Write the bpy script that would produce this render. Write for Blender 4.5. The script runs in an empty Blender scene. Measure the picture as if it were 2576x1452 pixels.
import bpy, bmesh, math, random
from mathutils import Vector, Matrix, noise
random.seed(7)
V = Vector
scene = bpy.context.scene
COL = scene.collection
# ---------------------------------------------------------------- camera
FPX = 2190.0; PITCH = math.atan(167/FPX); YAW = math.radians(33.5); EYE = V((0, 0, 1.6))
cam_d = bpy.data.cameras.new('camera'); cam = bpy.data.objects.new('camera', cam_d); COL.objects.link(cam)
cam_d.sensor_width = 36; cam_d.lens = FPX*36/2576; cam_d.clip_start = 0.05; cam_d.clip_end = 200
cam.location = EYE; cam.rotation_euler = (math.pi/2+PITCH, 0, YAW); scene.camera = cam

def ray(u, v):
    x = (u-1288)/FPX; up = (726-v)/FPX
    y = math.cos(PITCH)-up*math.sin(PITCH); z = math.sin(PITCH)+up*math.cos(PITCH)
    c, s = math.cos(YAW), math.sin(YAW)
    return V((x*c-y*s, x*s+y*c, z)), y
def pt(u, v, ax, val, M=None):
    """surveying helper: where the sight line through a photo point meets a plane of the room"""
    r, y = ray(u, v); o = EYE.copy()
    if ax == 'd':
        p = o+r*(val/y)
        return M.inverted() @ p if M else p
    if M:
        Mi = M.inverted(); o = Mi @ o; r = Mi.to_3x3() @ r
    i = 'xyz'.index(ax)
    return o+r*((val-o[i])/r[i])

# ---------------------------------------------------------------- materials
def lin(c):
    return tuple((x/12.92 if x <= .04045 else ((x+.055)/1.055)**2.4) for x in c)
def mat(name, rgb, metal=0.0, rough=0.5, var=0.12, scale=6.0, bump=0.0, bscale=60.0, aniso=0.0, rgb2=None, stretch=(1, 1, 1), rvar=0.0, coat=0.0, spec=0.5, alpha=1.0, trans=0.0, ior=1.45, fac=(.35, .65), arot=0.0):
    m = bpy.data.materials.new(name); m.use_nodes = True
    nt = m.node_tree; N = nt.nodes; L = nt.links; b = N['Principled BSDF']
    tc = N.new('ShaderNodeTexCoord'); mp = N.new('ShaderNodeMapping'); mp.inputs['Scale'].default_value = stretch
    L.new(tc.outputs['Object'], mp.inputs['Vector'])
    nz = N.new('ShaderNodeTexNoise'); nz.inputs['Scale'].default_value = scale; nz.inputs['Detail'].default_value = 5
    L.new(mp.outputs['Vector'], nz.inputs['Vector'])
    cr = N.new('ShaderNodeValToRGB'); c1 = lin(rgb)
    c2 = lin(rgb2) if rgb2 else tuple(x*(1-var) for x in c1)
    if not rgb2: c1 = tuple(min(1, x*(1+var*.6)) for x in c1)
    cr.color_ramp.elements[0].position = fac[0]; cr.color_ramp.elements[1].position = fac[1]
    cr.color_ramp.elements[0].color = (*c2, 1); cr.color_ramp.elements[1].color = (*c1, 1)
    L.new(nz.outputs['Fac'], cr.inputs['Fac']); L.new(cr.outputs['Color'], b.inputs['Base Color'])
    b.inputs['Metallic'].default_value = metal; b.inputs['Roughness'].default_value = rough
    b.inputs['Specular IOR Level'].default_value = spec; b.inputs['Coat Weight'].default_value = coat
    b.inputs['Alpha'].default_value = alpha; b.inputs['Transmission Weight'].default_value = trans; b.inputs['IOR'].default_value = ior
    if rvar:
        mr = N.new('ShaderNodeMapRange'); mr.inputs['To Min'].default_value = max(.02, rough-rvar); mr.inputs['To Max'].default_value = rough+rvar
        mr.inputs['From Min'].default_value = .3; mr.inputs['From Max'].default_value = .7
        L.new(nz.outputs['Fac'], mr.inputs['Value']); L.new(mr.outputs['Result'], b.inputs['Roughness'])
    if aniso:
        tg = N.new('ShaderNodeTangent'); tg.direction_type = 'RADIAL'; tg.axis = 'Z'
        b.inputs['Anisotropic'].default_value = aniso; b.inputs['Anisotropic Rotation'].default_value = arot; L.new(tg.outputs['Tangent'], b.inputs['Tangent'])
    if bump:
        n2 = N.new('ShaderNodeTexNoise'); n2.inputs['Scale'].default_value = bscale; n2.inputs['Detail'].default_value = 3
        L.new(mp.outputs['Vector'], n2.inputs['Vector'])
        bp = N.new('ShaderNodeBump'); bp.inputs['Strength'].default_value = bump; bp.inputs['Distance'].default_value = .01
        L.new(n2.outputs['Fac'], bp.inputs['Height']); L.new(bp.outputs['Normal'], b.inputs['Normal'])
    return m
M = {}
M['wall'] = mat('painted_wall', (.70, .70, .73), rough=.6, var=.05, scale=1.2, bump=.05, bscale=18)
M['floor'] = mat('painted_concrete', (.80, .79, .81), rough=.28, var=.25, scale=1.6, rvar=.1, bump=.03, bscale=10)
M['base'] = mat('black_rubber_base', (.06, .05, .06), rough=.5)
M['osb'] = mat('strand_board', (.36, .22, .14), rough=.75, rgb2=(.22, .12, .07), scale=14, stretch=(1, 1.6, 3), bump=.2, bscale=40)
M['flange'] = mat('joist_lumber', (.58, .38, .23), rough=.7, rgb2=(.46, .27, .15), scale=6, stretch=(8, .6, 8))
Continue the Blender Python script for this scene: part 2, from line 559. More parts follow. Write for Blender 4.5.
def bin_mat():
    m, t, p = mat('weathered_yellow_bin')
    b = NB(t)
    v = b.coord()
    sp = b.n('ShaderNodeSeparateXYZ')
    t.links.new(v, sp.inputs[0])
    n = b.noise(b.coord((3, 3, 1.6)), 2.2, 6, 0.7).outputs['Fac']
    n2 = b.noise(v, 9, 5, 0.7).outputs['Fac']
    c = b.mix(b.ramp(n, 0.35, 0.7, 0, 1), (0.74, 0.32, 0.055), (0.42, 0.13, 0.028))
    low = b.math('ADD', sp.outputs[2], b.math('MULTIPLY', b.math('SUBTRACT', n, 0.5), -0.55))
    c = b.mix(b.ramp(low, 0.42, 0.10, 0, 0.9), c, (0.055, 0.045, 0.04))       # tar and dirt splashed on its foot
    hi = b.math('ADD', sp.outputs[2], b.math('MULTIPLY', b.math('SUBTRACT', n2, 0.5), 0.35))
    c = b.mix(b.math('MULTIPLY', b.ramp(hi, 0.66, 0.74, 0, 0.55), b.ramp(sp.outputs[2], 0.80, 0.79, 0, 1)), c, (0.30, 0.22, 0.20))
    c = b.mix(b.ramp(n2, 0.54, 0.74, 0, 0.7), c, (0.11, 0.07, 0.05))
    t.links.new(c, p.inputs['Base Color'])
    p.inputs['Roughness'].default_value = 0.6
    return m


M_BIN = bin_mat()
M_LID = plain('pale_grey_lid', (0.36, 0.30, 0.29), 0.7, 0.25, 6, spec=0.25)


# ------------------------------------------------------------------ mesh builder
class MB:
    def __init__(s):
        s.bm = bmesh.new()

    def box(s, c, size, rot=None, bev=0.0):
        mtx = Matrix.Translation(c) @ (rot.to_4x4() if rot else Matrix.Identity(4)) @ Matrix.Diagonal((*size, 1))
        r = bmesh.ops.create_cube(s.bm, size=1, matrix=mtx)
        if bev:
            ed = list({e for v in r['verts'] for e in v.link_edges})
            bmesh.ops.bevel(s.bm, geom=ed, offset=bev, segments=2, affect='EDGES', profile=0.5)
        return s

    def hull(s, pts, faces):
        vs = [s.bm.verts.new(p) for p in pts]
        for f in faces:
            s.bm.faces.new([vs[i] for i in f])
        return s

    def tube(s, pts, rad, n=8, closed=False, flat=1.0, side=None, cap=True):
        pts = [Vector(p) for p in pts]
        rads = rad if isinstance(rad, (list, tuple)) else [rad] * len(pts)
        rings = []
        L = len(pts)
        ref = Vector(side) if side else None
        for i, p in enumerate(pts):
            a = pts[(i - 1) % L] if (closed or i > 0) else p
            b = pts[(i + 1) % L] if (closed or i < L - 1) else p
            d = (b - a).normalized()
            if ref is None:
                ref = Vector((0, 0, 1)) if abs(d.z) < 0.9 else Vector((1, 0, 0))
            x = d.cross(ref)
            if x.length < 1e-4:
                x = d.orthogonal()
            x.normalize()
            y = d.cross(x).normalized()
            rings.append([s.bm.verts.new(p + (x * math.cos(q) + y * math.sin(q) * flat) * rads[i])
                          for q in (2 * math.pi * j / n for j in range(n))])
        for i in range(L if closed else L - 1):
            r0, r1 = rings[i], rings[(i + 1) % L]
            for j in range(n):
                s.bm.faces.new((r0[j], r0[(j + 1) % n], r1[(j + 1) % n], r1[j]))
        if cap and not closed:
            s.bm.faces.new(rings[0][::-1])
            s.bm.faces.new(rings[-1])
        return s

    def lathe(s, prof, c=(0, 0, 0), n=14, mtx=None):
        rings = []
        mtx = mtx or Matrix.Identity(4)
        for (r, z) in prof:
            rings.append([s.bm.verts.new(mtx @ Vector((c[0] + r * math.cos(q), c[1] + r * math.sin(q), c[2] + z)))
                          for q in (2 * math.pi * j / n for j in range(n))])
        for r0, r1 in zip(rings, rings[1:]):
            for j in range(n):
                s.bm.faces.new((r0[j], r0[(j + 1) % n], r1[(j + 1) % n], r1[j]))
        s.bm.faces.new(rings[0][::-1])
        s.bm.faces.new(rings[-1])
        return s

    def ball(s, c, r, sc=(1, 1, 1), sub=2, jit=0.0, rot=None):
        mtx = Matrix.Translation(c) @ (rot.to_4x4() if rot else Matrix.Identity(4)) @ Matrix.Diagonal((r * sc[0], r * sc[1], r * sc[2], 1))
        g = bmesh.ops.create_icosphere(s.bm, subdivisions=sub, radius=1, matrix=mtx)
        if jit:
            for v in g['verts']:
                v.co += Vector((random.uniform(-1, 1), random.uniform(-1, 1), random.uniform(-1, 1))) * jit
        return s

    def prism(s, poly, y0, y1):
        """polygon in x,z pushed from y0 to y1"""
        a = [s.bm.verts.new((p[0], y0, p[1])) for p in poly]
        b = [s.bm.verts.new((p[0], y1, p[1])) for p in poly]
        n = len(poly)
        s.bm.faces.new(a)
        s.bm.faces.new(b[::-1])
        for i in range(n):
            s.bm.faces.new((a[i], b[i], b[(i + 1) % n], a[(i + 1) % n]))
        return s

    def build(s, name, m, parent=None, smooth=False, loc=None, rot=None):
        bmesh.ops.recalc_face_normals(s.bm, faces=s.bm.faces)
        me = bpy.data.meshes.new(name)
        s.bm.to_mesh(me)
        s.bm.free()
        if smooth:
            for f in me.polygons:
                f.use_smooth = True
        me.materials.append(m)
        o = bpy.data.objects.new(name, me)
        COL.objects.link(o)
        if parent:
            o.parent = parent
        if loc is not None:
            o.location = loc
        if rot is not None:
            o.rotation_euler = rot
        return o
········
▶ _What needs to be done_:
From the top of the listing above, restate each line word for word up to and including the line with "cam.location = EYE;"; add nothing else.

▶ _Solution_:
Write the bpy script that would produce this render. Write for Blender 4.5. The script runs in an empty Blender scene. Measure the picture as if it were 2576x1452 pixels.
import bpy, bmesh, math, random
from mathutils import Vector, Matrix, noise
random.seed(7)
V = Vector
scene = bpy.context.scene
COL = scene.collection
# ---------------------------------------------------------------- camera
FPX = 2190.0; PITCH = math.atan(167/FPX); YAW = math.radians(33.5); EYE = V((0, 0, 1.6))
cam_d = bpy.data.cameras.new('camera'); cam = bpy.data.objects.new('camera', cam_d); COL.objects.link(cam)
cam_d.sensor_width = 36; cam_d.lens = FPX*36/2576; cam_d.clip_start = 0.05; cam_d.clip_end = 200
cam.location = EYE; cam.rotation_euler = (math.pi/2+PITCH, 0, YAW); scene.camera = cam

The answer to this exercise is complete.